_Problem details_. Every line below must be reproduced exactly. Copy them all.
Start Dataset section
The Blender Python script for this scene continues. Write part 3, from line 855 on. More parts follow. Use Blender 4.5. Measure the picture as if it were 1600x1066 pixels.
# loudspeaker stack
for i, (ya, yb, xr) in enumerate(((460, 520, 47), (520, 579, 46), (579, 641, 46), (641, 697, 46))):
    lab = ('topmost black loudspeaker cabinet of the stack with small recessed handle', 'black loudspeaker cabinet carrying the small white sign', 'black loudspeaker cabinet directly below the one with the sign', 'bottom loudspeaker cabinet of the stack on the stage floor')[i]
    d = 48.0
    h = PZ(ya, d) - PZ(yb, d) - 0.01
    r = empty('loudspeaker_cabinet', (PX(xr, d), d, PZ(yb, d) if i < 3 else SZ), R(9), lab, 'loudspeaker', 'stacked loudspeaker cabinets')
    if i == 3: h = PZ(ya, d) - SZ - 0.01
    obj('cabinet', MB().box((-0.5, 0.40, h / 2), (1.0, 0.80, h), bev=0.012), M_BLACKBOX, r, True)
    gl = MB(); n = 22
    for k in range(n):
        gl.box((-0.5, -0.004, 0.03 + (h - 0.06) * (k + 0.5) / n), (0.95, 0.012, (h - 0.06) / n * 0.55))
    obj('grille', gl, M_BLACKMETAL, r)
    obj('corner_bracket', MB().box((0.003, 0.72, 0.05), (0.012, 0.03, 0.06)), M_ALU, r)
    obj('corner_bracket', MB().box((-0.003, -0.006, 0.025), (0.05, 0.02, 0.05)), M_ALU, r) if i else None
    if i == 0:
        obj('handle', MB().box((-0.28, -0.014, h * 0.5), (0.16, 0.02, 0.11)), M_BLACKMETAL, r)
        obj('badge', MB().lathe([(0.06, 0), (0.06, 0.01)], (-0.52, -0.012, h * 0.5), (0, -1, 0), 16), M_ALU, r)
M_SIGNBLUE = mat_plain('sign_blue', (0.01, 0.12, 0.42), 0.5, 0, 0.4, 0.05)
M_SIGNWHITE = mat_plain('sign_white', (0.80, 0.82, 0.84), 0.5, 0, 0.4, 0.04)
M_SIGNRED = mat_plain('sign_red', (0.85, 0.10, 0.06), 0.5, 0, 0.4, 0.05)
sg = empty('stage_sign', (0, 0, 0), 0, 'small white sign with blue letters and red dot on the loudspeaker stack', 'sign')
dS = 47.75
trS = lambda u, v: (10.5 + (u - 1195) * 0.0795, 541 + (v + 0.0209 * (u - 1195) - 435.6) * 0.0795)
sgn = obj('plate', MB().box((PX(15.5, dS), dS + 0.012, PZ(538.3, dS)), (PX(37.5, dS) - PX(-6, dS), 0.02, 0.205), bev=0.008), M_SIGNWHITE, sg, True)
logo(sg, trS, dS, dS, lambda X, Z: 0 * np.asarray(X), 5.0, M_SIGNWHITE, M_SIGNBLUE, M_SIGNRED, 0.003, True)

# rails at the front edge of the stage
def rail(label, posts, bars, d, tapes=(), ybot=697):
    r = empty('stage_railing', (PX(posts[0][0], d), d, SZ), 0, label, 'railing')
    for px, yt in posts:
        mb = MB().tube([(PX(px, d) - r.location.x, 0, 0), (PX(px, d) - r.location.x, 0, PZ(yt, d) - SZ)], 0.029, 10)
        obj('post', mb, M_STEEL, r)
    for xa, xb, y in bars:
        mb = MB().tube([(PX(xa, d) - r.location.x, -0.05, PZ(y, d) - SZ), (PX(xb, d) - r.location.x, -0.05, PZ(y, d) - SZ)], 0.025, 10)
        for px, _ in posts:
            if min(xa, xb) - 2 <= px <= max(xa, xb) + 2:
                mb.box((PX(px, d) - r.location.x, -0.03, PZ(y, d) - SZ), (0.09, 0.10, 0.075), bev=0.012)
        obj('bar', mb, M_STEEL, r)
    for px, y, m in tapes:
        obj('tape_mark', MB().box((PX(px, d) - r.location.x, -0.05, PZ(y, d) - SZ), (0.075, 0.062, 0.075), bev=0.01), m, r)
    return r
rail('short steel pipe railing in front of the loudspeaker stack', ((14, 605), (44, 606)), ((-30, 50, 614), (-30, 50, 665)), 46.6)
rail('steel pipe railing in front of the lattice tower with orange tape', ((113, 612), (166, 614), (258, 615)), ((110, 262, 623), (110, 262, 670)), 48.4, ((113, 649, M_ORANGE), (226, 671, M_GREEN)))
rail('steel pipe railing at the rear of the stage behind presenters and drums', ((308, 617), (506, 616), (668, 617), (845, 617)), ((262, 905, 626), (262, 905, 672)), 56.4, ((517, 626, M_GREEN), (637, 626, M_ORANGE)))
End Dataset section
_Exercise response_.
The Blender Python script for this scene continues. Write part 3, from line 855 on. More parts follow. Use Blender 4.5. Measure the picture as if it were 1600x1066 pixels.
# loudspeaker stack
for i, (ya, yb, xr) in enumerate(((460, 520, 47), (520, 579, 46), (579, 641, 46), (641, 697, 46))):
    lab = ('topmost black loudspeaker cabinet of the stack with small recessed handle', 'black loudspeaker cabinet carrying the small white sign', 'black loudspeaker cabinet directly below the one with the sign', 'bottom loudspeaker cabinet of the stack on the stage floor')[i]
    d = 48.0
    h = PZ(ya, d) - PZ(yb, d) - 0.01
    r = empty('loudspeaker_cabinet', (PX(xr, d), d, PZ(yb, d) if i < 3 else SZ), R(9), lab, 'loudspeaker', 'stacked loudspeaker cabinets')
    if i == 3: h = PZ(ya, d) - SZ - 0.01
    obj('cabinet', MB().box((-0.5, 0.40, h / 2), (1.0, 0.80, h), bev=0.012), M_BLACKBOX, r, True)
    gl = MB(); n = 22
    for k in range(n):
        gl.box((-0.5, -0.004, 0.03 + (h - 0.06) * (k + 0.5) / n), (0.95, 0.012, (h - 0.06) / n * 0.55))
    obj('grille', gl, M_BLACKMETAL, r)
    obj('corner_bracket', MB().box((0.003, 0.72, 0.05), (0.012, 0.03, 0.06)), M_ALU, r)
    obj('corner_bracket', MB().box((-0.003, -0.006, 0.025), (0.05, 0.02, 0.05)), M_ALU, r) if i else None
    if i == 0:
        obj('handle', MB().box((-0.28, -0.014, h * 0.5), (0.16, 0.02, 0.11)), M_BLACKMETAL, r)
        obj('badge', MB().lathe([(0.06, 0), (0.06, 0.01)], (-0.52, -0.012, h * 0.5), (0, -1, 0), 16), M_ALU, r)
M_SIGNBLUE = mat_plain('sign_blue', (0.01, 0.12, 0.42), 0.5, 0, 0.4, 0.05)
M_SIGNWHITE = mat_plain('sign_white', (0.80, 0.82, 0.84), 0.5, 0, 0.4, 0.04)
M_SIGNRED = mat_plain('sign_red', (0.85, 0.10, 0.06), 0.5, 0, 0.4, 0.05)
sg = empty('stage_sign', (0, 0, 0), 0, 'small white sign with blue letters and red dot on the loudspeaker stack', 'sign')
dS = 47.75
trS = lambda u, v: (10.5 + (u - 1195) * 0.0795, 541 + (v + 0.0209 * (u - 1195) - 435.6) * 0.0795)
sgn = obj('plate', MB().box((PX(15.5, dS), dS + 0.012, PZ(538.3, dS)), (PX(37.5, dS) - PX(-6, dS), 0.02, 0.205), bev=0.008), M_SIGNWHITE, sg, True)
logo(sg, trS, dS, dS, lambda X, Z: 0 * np.asarray(X), 5.0, M_SIGNWHITE, M_SIGNBLUE, M_SIGNRED, 0.003, True)

# rails at the front edge of the stage
def rail(label, posts, bars, d, tapes=(), ybot=697):
    r = empty('stage_railing', (PX(posts[0][0], d), d, SZ), 0, label, 'railing')
    for px, yt in posts:
        mb = MB().tube([(PX(px, d) - r.location.x, 0, 0), (PX(px, d) - r.location.x, 0, PZ(yt, d) - SZ)], 0.029, 10)
        obj('post', mb, M_STEEL, r)
    for xa, xb, y in bars:
        mb = MB().tube([(PX(xa, d) - r.location.x, -0.05, PZ(y, d) - SZ), (PX(xb, d) - r.location.x, -0.05, PZ(y, d) - SZ)], 0.025, 10)
        for px, _ in posts:
            if min(xa, xb) - 2 <= px <= max(xa, xb) + 2:
                mb.box((PX(px, d) - r.location.x, -0.03, PZ(y, d) - SZ), (0.09, 0.10, 0.075), bev=0.012)
        obj('bar', mb, M_STEEL, r)
    for px, y, m in tapes:
        obj('tape_mark', MB().box((PX(px, d) - r.location.x, -0.05, PZ(y, d) - SZ), (0.075, 0.062, 0.075), bev=0.01), m, r)
    return r
rail('short steel pipe railing in front of the loudspeaker stack', ((14, 605), (44, 606)), ((-30, 50, 614), (-30, 50, 665)), 46.6)
rail('steel pipe railing in front of the lattice tower with orange tape', ((113, 612), (166, 614), (258, 615)), ((110, 262, 623), (110, 262, 670)), 48.4, ((113, 649, M_ORANGE), (226, 671, M_GREEN)))
rail('steel pipe railing at the rear of the stage behind presenters and drums', ((308, 617), (506, 616), (668, 617), (845, 617)), ((262, 905, 626), (262, 905, 672)), 56.4, ((517, 626, M_GREEN), (637, 626, M_ORANGE)))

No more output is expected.